Problem details:
Below are entries; repeat exactly, and nothing else, the lines from the one holding "Model this scene" through the one holding "def g(x, y, z): return", inclusive. Leave the pictures out.

Data:
───
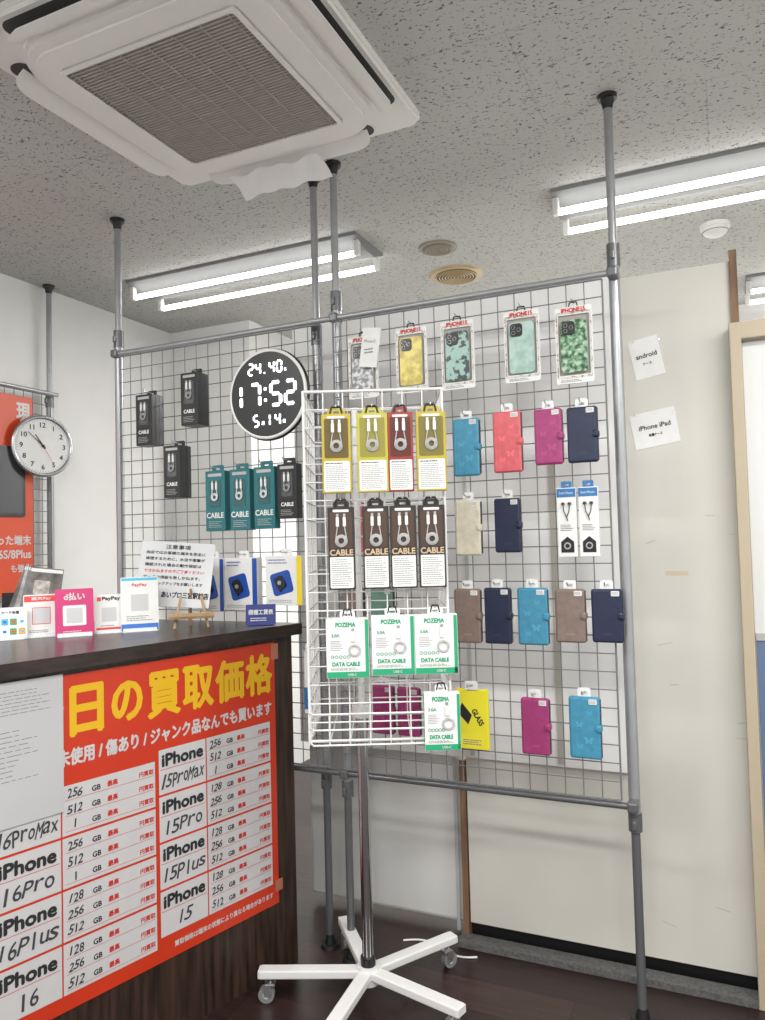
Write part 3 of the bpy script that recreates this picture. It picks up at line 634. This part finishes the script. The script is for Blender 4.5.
G().cyl((0,0,.08),(0,0,.83),.0165,CHROME,24).cyl((0,0,.80),(0,0,1.745),.010,RACKW,16).cyl((0,0,.86),(0,0,.825),.03,RACKW,20).obj('pole',rk)
G().cyl((0,0,.055),(0,0,.105),.032,RACKW,24).cyl((0,0,.10),(0,0,.13),.022,BLACK,20).obj('hub',rk)
for k in range(5):
    t=rad(178+72*k)
    lg=G().box((.17,0,.085),(.30,.040,.024),RACKW,bev=.004).box((.32,0,.085),(.006,.036,.020),WHITE).obj('leg',rk,rot=(0,0,t))
    cs=G().cyl((.290,0,.074),(.290,0,.05),.006,CHROME,10).box((.290,0,.052),(.03,.026,.008),HB,bev=.002)
    for sy in(-1,1): cs.box((.297,sy*.013,.037),(.022,.002,.034),HB)
    cs.obj('caster_fork',lg)
    G().cyl((.301,-.010,.0235),(.301,.010,.0235),.0235,mat('caster_tyre',(.22,.22,.23),.5),24).cyl((.301,-.0115,.0235),(.301,.0115,.0235),.010,WHITE,16).obj('caster_wheel',lg)
def on_rack(u,v,z):
    u+=.028
    return (RK[0]+u*math.cos(yw)-v*math.sin(yw),RK[1]+u*math.sin(yw)+v*math.cos(yw),z)
VF=v0-.004
KR={}
def rcable(lab,u,z1_,z0_,w,cardm,winm,style,grp):
    h=z1_-z0_
    if lab in KR: return dup(KR[lab],on_rack(u,VF,z0_))
    r=root('cable_pack',lab,'cable pack',on_rack(u,VF,z0_),RR,group=grp)
    g=G().box((0,-.016,h/2),(w,.022,h),cardm,bev=.0015)
    y=-.0276
    g.rr(0,h*.69,w*.82,h*.50,.004,y+.0004,y,winm,n=3)
    g.rr(0,h*.21,w*.88,h*.38,.003,y+.0004,y-.0002,PAPER,n=2)
    if style=='y':
        g.bars(-w*.38,w*.38,h*.385,h*.36,1,INK,y-.0006,8,.5).bars(-w*.38,w*.38,h*.35,h*.04,13,GREYINK,y-.0006,3,.32)
    else:
        g.rr(0,h*.45,w*.98,h*.11,.001,y+.0002,y-.0003,cardm,n=1).text('CABLE',0,h*.45,.015,mat('cable_gold',(.62,.46,.28),.4),y-.0008,w=w*.86,bold=.0006).bars(-w*.38,w*.38,h*.375,h*.04,13,GREYINK,y-.0006,3,.32)
    g.rr(0,h*.955,w*.6,h*.03,.002,y+.0002,y-.0002,PAPER,n=2)
    g.obj('card',r)
    c=G()
    for i,rr_ in enumerate((.015,.012,.009)): c.torus((0,y-.003-.0015*i,h*.59),rr_,.0015,mat('cable_grey',(.50,.50,.50),.4),n=22,k=6)
    for sx in(-1,1):
        c.box((sx*.009,y-.003,h*.82),(.008,.005,.024),WHITE,bev=.001).box((sx*.009,y-.003,h*.82+.016),(.006,.003,.010),HB).cyl((sx*.009,y-.003,h*.82-.012),(sx*.014,y-.003,h*.62),.0015,mat('cable_grey',(0,0,0)),6)
    c.obj('coiled_cable',r)
    G().rr(0,h+.006,w*.62,.020,.006,-.013,-.015,cardm,inner=(.016,.006,.0025)).obj('header_card',r)
    G().path([(-.016,-.014,h+.002),(-.012,-.014,h+.020),(.012,-.014,h+.020),(.016,-.014,h+.002)],.003,BLACK,6).path([(0,.006,h+.020),(0,-.035,h+.020)],.002,HB,6).obj('hanger',r)
    KR[lab]=r; return r
YC=mat('pack_mustard',(.48,.38,.03),.3); YG=mat('pack_limegold',(.48,.44,.05),.3); RC=mat('pack_red',(.30,.028,.02),.3)
DG=mat('pack_charcoal',(.034,.028,.026),.3); DB=mat('pack_brown',(.085,.05,.035),.3)
g1='boxed cables in the top row of the rack'; g2='boxed cables in the middle row of the rack'
rcable('mustard yellow boxed cable with white label on the rack',-.067,1.678,1.471,.076,YC,mat('pack_brnwin',(.14,.10,.03),.2),'y',g1)
rcable('lime-gold boxed cable with white label on the rack',.027,1.678,1.471,.080,YG,mat('pack_limewin',(.30,.27,.05),.2),'y',g1)
rcable('red boxed cable with white label on the rack',.100,1.678,1.471,.066,RC,mat('pack_redwin',(.12,.03,.02),.2),'y',g1)
rcable('yellow boxed cable with dark window on the rack',.180,1.678,1.471,.078,YC,mat('pack_olivewin',(.20,.17,.04),.2),'y',g1)
lb='charcoal boxed cable with gold lettering on the rack'
for u in(-.060,.030,.101,.175): rcable(lb,u,1.434,1.220,.069,DG,DB,'d',g2)
GN=mat('pack_green',(.02,.36,.17),.4)
def green(u,z1_,z0_,w,lab):
    h=z1_-z0_; r=root('data_cable_pack',lab,'cable pack',on_rack(u,VF,z0_),RR,group='white and green data cable boxes on the rack')
    y=-.0352
    g=G().box((0,-.019,h/2),(w,.032,h),PAPER,bev=.0015).box((0,y+.0002,h*.06),(w*.98,.0006,h*.10),GN).box((w*.45,y+.0002,h*.5),(w*.08,.0006,h*.97),GN)
    for sx in(-1,1): g.box((sx*w/2,-.019,h/2),(.0006,.028,h*.97),GN)
    g.text('POZEMA',-w*.04,h*.90,.011,GN,y-.0004,w=w*.46,bold=.0007).text('DATA CABLE',-w*.04,h*.24,.010,GN,y-.0004,w=w*.64,bold=.0007).text('3.0A',-w*.28,h*.72,.008,GN,y-.0004,bold=.0003).bars(-w*.40,w*.32,h*.13,h*.18,3,GREYINK,y-.0004,2,.4).bars(-w*.40,-w*.1,h*.64,h*.46,6,GREYINK,y-.0004,3,.3).text('USB-C',w*.1,h*.06,.006,POSTERW,y-.0008,bold=.0003)
    for i in range(5): g.torus((-w*.36+i*w*.095,y-.0002,h*.36),.0036,.0008,GN,n=14,k=4)
    g.obj('box',r)
    G().box((w*.13,y-.003,h*.70),(.010,.005,.026),WHITE,bev=.0015).box((w*.13,y-.003,h*.70+.017),(.007,.003,.009),HB).torus((w*.16,y-.002,h*.47),.015,.0016,mat('cable_white',(.55,.55,.55),.4),n=24,k=6).torus((w*.16,y-.003,h*.47),.012,.0014,mat('cable_white',(0,0,0)),n=24,k=6).obj('cable_picture',r)
    G().rr(0,h+.008,w*.36,.020,.006,-.013,-.015,PAPER,inner=(.016,.006,.0025)).obj('header_card',r)
    G().path([(-.012,-.014,h+.004),(-.008,-.014,h+.022),(.008,-.014,h+.022),(.012,-.014,h+.004)],.0022,BLACK,6).path([(0,.006,h+.020),(0,-.045,h+.020)],.002,HB,6).obj('hanger',r)
    return r
q0=green(-.050,1.146,.994,.110,'white and green data cable box hanging on the rack')
for u in(.067,.178): dup(q0,on_rack(u,VF,.999))
green(.188,.950,.805,.092,'white and green data cable box over the lower basket')
g=G(); P=[]
for i in range(31):
    t=i/30; P.append((-1.04+.26*t,2.37+.025*math.sin(t*6),.0035))
top(g.path(P,.0035,WHITE,6).obj('power_cable'),'thin white power cable lying along the floor','cable')
# ------------------------------------------------------------ lights
w=D.worlds.new('world'); bpy.context.scene.world=w; w.use_nodes=True
w.node_tree.nodes['Background'].inputs[0].default_value=(1,.995,.98,1); w.node_tree.nodes['Background'].inputs[1].default_value=.88
def area(x,y,e,sx=1.2,sy=.25):
    l=D.lights.new('fill_light','AREA'); l.shape='RECTANGLE'; l.size=sx; l.size_y=sy; l.energy=e; l.color=(1,.99,.97)  # unseen area light added under the ceiling for fill, no fixture modelled
    o=D.objects.new('fill_light',l); COL.objects.link(o); o.location=(x,y,2.53)
area(.1,-.2,70); area(-1.9,.2,46); area(.9,1.3,36); area(-.6,3.9,70)
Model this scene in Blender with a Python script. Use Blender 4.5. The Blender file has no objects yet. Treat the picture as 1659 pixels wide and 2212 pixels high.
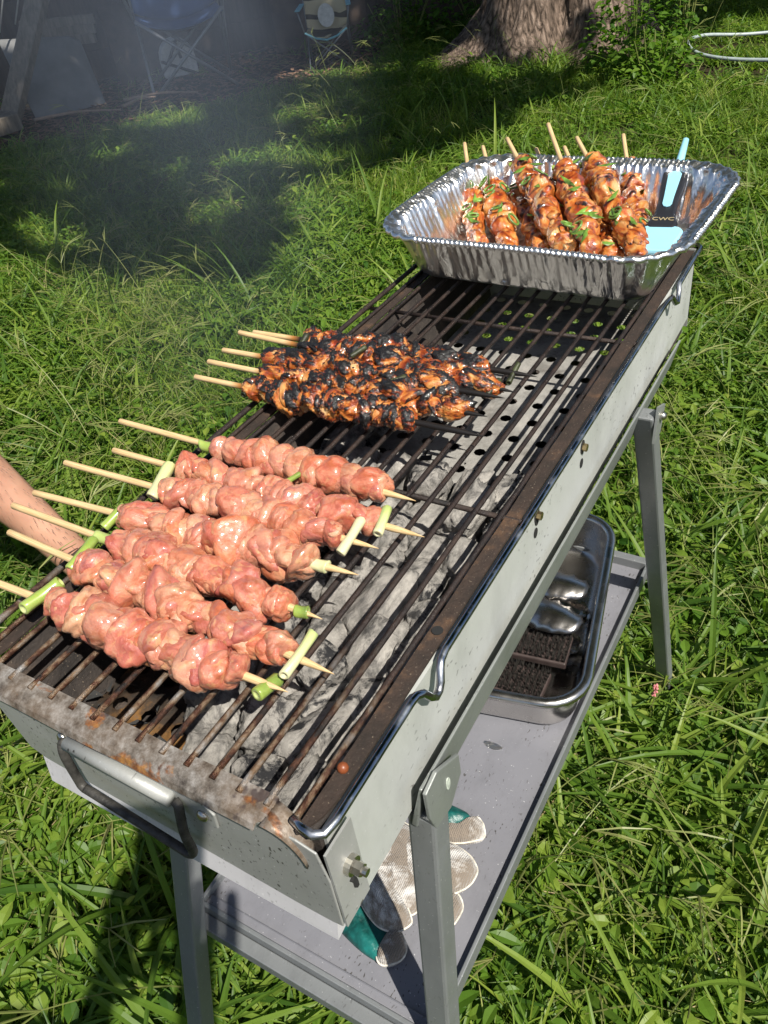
import bpy, math, random
import numpy as np
from mathutils import Vector, Matrix, Quaternion, noise as mn
R = math.radians
random.seed(7); rng = np.random.default_rng(7)
sc = bpy.context.scene; COL = sc.collection

# ------------------------------------------------------------------ camera, sky, sun
U = 0.386          # one grill unit in metres
ZG = 1.9 * U       # height of the cooking grate above the ground
def g(x, y, z): return Vector((x * U, y * U, ZG + z * U))

cx = Vector((0.86397, -0.04930, 0)); 
X_ = np.array([3384., 894., -1765.]); Y_ = np.array([1373., -1634., 1765.])
X_ /= np.linalg.norm(X_); Y_ /= np.linalg.norm(Y_)
X_ = X_ - Y_ * (X_ @ Y_) / 2; Y_ = Y_ - X_ * (X_ @ Y_) / 2
X_ /= np.linalg.norm(X_); Y_ = Y_ - X_ * (X_ @ Y_); Y_ /= np.linalg.norm(Y_)
RM = np.stack([X_, Y_, np.cross(X_, Y_)])       # world = RM @ (image right, down, forward)
cam = bpy.data.cameras.new('camera'); co = bpy.data.objects.new('camera', cam); COL.objects.link(co)
m = Matrix(((RM[0][0], -RM[0][1], -RM[0][2]), (RM[1][0], -RM[1][1], -RM[1][2]), (RM[2][0], -RM[2][1], -RM[2][2])))
co.matrix_world = Matrix.Translation(g(0.4585, -0.4066, 1.0)) @ m.to_4x4()
cam.sensor_fit = 'VERTICAL'; cam.sensor_height = 32; cam.lens = 32 * 1765 / 2212
cam.clip_start = .02; cam.clip_end = 300
sc.camera = co

SUN = Vector((.67, -.32, 1)).normalized()
w = bpy.data.worlds.new('World'); sc.world = w; w.use_nodes = True
sky = w.node_tree.nodes.new('ShaderNodeTexSky'); sky.sky_type = 'NISHITA'; sky.sun_disc = False
sky.sun_elevation = math.asin(SUN.z); sky.sun_rotation = math.atan2(SUN.x, SUN.y)
bg = w.node_tree.nodes['Background']; w.node_tree.links.new(sky.outputs[0], bg.inputs[0]); bg.inputs[1].default_value = .07
sl = bpy.data.lights.new('sun', 'SUN'); sl.energy = 5.0; sl.angle = R(.55); sl.color = (1, .955, .86)
so = bpy.data.objects.new('sun', sl); COL.objects.link(so); so.rotation_euler = SUN.to_track_quat('Z', 'Y').to_euler(); so.location = (3, -2, 6)
sc.view_settings.view_transform = 'Standard'; sc.view_settings.look = 'None'; sc.view_settings.gamma = 1
sc.view_settings.use_curve_mapping = False; sc.view_settings.exposure = 0.48
sc.cycles.volume_step_rate = 2.5; sc.cycles.volume_max_steps = 64; sc.cycles.max_bounces = 8
sc.cycles.transparent_max_bounces = 8

# ------------------------------------------------------------------ materials
class NT:
    def __init__(s, name):
        s.m = bpy.data.materials.new(name); s.m.use_nodes = True; s.t = s.m.node_tree; s.b = s.t.nodes['Principled BSDF']
        s.out = s.t.nodes['Material Output']; s._co = {}
    def n(s, t, **k):
        x = s.t.nodes.new('ShaderNode' + t)
        for a, v in k.items(): setattr(x, a, v)
        return x
    def put(s, sock, v):
        if isinstance(v, bpy.types.NodeSocket): s.t.links.new(v, sock)
        elif isinstance(v, (tuple, list)) and len(v) == 3 and sock.type == 'RGBA': sock.default_value = (*v, 1)
        else: sock.default_value = v
    def co(s, sc=(1, 1, 1), rnd=False, kind='Object'):
        key = (tuple(sc), rnd, kind)
        if key in s._co: return s._co[key]
        tc = s.n('TexCoord'); o = tc.outputs[kind]
        if rnd:
            oi = s.n('ObjectInfo'); ad = s.n('VectorMath', operation='MULTIPLY_ADD')
            s.put(ad.inputs[0], oi.outputs['Random']); ad.inputs[1].default_value = (31, 17, 23); s.put(ad.inputs[2], o); o = ad.outputs[0]
        if tuple(sc) != (1, 1, 1):
            mp = s.n('Mapping'); s.put(mp.inputs[0], o); mp.inputs['Scale'].default_value = sc; o = mp.outputs[0]
        s._co[key] = o; return o
    def noise(s, scale, detail=4, rough=.55, co=None, dist=0):
        x = s.n('TexNoise'); x.inputs['Scale'].default_value = scale; x.inputs['Detail'].default_value = detail
        x.inputs['Roughness'].default_value = rough; x.inputs['Distortion'].default_value = dist
        s.put(x.inputs['Vector'], co or s.co()); return x.outputs[0]
    def vor(s, scale, co=None, feature='F1', out=0, rand=1):
        x = s.n('TexVoronoi', feature=feature); x.inputs['Scale'].default_value = scale; x.inputs['Randomness'].default_value = rand
        s.put(x.inputs['Vector'], co or s.co()); return x.outputs[out]
    def ramp(s, f, stops, interp='LINEAR'):
        x = s.n('ValToRGB'); x.color_ramp.interpolation = interp; e = x.color_ramp.elements
        while len(e) < len(stops): e.new(.5)
        for i, (p, c) in enumerate(stops):
            e[i].position = p; e[i].color = (*c, 1) if isinstance(c, (tuple, list)) else (c, c, c, 1)
        s.put(x.inputs[0], f); return x.outputs[0]
    def mix(s, f, a, b, mode='MIX'):
        x = s.n('MixRGB', blend_type=mode); s.put(x.inputs[0], f); s.put(x.inputs[1], a); s.put(x.inputs[2], b); return x.outputs[0]
    def math(s, op, a, b=0., c=None, clamp=False):
        x = s.n('Math', operation=op, use_clamp=clamp); s.put(x.inputs[0], a); s.put(x.inputs[1], b)
        if c is not None: s.put(x.inputs[2], c)
        return x.outputs[0]
    def bump(s, h, st=.5, dist=.002, nrm=None):
        x = s.n('Bump'); x.inputs['Strength'].default_value = st; x.inputs['Distance'].default_value = dist; s.put(x.inputs['Height'], h)
        if nrm is not None: s.put(x.inputs['Normal'], nrm)
        s.put(s.b.inputs['Normal'], x.outputs[0]); return x.outputs[0]
    def attr(s, name, out=2):
        x = s.n('Attribute', attribute_name=name); return x.outputs[out]
    def rnd(s): return s.n('ObjectInfo').outputs['Random']
    def set(s, **k):
        nm = dict(c='Base Color', r='Roughness', m='Metallic', coat='Coat Weight', coatr='Coat Roughness', sss='Subsurface Weight', spec='Specular IOR Level', sh='Sheen Weight', tw='Transmission Weight')
        for a, v in k.items(): s.put(s.b.inputs[nm[a]], v)
        return s
def simple(name, c, r=.5, m=0., var=.15, sc=40, bump=0., **k):
    t = NT(name); f = t.noise(sc, 4); c0 = tuple(max(0, x * (1 - var)) for x in c); c1 = tuple(min(1, x * (1 + var)) for x in c)
    t.set(c=t.ramp(f, [(.3, c0), (.7, c1)]), r=r, m=m, **k)
    if bump: t.bump(t.noise(sc * 4, 3), bump, .001)
    return t.m

# painted silver-grey steel with soot specks
def painted(name, c, speck=.5, r=.42, m=.25):
    t = NT(name); f = t.noise(9, 3)
    base = t.ramp(f, [(.3, tuple(x * .93 for x in c)), (.7, tuple(x * 1.05 for x in c))])
    sp = t.noise(420, 1, .5, t.co((1, .4, .6))); mask = t.ramp(sp, [(.665, 0.), (.71, 1.)])
    gate = t.ramp(t.noise(14, 2), [(.42, 0.), (.62, 1.)])
    k = t.math('MULTIPLY', t.math('MULTIPLY', mask, gate), speck)
    base = t.mix(k, base, (.05, .045, .04))
    w = t.ramp(t.noise(420, 1), [(.74, 0.), (.77, 1.)]); base = t.mix(t.math('MULTIPLY', w, .5), base, (.75, .75, .75))
    st = t.ramp(t.noise(26, 6, .7, t.co((1, .5, .25))), [(.50, 0.), (.75, 1.)]); base = t.mix(t.math('MULTIPLY', st, .5), base, tuple(x * .6 for x in c))
    t.set(c=base, r=t.ramp(t.noise(25, 3), [(.3, r - .08), (.7, r + .12)]), m=m); t.bump(t.math('ADD', t.math('MULTIPLY', t.noise(500, 2), .06), t.noise(9, 2)), .35, .004); return t.m
M_side = painted('painted_steel', (.56, .575, .55), .6)
M_end = painted('galvanised_steel', (.36, .365, .35), .9, .45, .2)
M_leg = painted('leg_paint', (.22, .23, .235), .35, .38, .3)
M_rail = painted('rail_paint', (.25, .265, .255), .35, .4, .3)
M_shelf = painted('shelf_paint', (.20, .20, .222), 1., .5, .1)
M_flap = painted('bright_flange', (.58, .57, .59), .3, .45, .1)
def rustlip():
    t = NT('rusty_galvanised_lip'); base = t.ramp(t.noise(90, 6, .75), [(.34, (.05, .04, .033)), (.48, (.16, .14, .12)), (.66, (.34, .32, .30))])
    ta = t.ramp(t.noise(16, 5, .65), [(.40, 0.), (.62, 1.)]); base = t.mix(t.math('MULTIPLY', ta, .4), base, (.20, .12, .06))
    a = t.ramp(t.noise(22, 5, .6, t.co((1, 1.5, 1)), .4), [(.56, 0.), (.60, 1.)]); base = t.mix(t.math('MULTIPLY', a, .85), base, t.ramp(t.noise(120, 4, .7), [(.35, (.055, .018, .008)), (.52, (.24, .085, .02)), (.68, (.42, .20, .05))]))
    c = t.ramp(t.noise(31, 4, .6, t.co((1.1, 1.2, .9))), [(.60, 0.), (.64, 1.)]); base = t.mix(t.math('MULTIPLY', c, .8), base, (.05, .035, .035))
    t.set(c=base, r=t.ramp(t.noise(70, 3), [(.3, .35), (.7, .65)]), m=.2); t.bump(t.noise(400, 4), .35, .001); return t.m
M_lip = rustlip()
def soot(name, c0, c1, c2, r=.8, grit=True):
    t = NT(name); base = t.ramp(t.noise(22, 6, .7), [(.3, c0), (.55, c1), (.75, c2)])
    if grit:
        k = t.ramp(t.noise(700, 2), [(.66, 0.), (.74, 1.)]); base = t.mix(t.math('MULTIPLY', k, .55), base, (.35, .28, .2))
    t.set(c=base, r=r, m=0.); t.bump(t.noise(260, 5, .7), .6, .002); return t.m
M_rim = soot('sooty_rim', (.013, .010, .008), (.040, .025, .018), (.15, .08, .04), .8)
M_liner = soot('sooty_liner', (.02, .017, .016), (.05, .04, .035), (.13, .09, .065), .7)
def floor_mat():
    t = NT('ashy_perforated_plate')
    base = t.ramp(t.noise(30, 6, .7), [(.3, (.16, .15, .14)), (.5, (.30, .29, .27)), (.75, (.42, .39, .36))])
    d = t.ramp(t.noise(13, 5, .6), [(.5, 0.), (.6, 1.)]); base = t.mix(t.math('MULTIPLY', d, .45), base, t.ramp(t.noise(80, 4), [(.4, (.02, .018, .016)), (.7, (.08, .055, .035))]))
    yy = t.n('SeparateXYZ'); t.put(yy.inputs[0], t.co(kind='Object'))
    near = t.math('LESS_THAN', t.math('ADD', yy.outputs[1], t.math('MULTIPLY', t.noise(20, 4), .2)), -.15)
    base = t.mix(near, base, t.ramp(t.noise(24, 5, .7), [(.35, (.012, .01, .008)), (.5, (.05, .032, .02)), (.62, (.20, .10, .03)), (.75, (.12, .10, .09))]))
    t.set(c=base, r=t.ramp(t.noise(50, 3), [(.4, .25), (.6, .8)])); t.bump(t.noise(330, 4, .7), .5, .002); return t.m
M_floor = floor_mat()
def barmat():
    t = NT('scorched_wire'); yy = t.n('SeparateXYZ'); t.put(yy.inputs[0], t.co()); near = t.ramp(t.math('MULTIPLY_ADD', yy.outputs[1], 1.6, .85), [(.15, 1.), (.42, 0.)])
    f = t.noise(34, 5, .7, t.co((1.6, 1, 1.6))); blk = t.ramp(f, [(.32, (.010, .009, .009)), (.5, (.030, .020, .017)), (.66, (.05, .031, .023))])
    st = t.ramp(t.noise(48, 4, .6, t.co((1.6, 1, 1.6))), [(.38, (.015, .012, .010)), (.46, (.10, .035, .016)), (.53, (.26, .17, .10)), (.66, (.42, .40, .38))])
    t.set(c=t.mix(near, blk, st), m=t.math('MULTIPLY_ADD', near, .6, .2), r=t.ramp(t.noise(60, 3), [(.35, .28), (.6, .6)])); t.bump(t.noise(300, 5, .75), .7, .002); return t.m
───
Reply to the task:
Model this scene in Blender with a Python script. Use Blender 4.5. The Blender file has no objects yet. Treat the picture as 1659 pixels wide and 2212 pixels high.
import bpy, math, random
import numpy as np
from mathutils import Vector, Matrix, Quaternion, noise as mn
R = math.radians
random.seed(7); rng = np.random.default_rng(7)
sc = bpy.context.scene; COL = sc.collection

# ------------------------------------------------------------------ camera, sky, sun
U = 0.386          # one grill unit in metres
ZG = 1.9 * U       # height of the cooking grate above the ground
def g(x, y, z): return Vector((x * U, y * U, ZG + z * U))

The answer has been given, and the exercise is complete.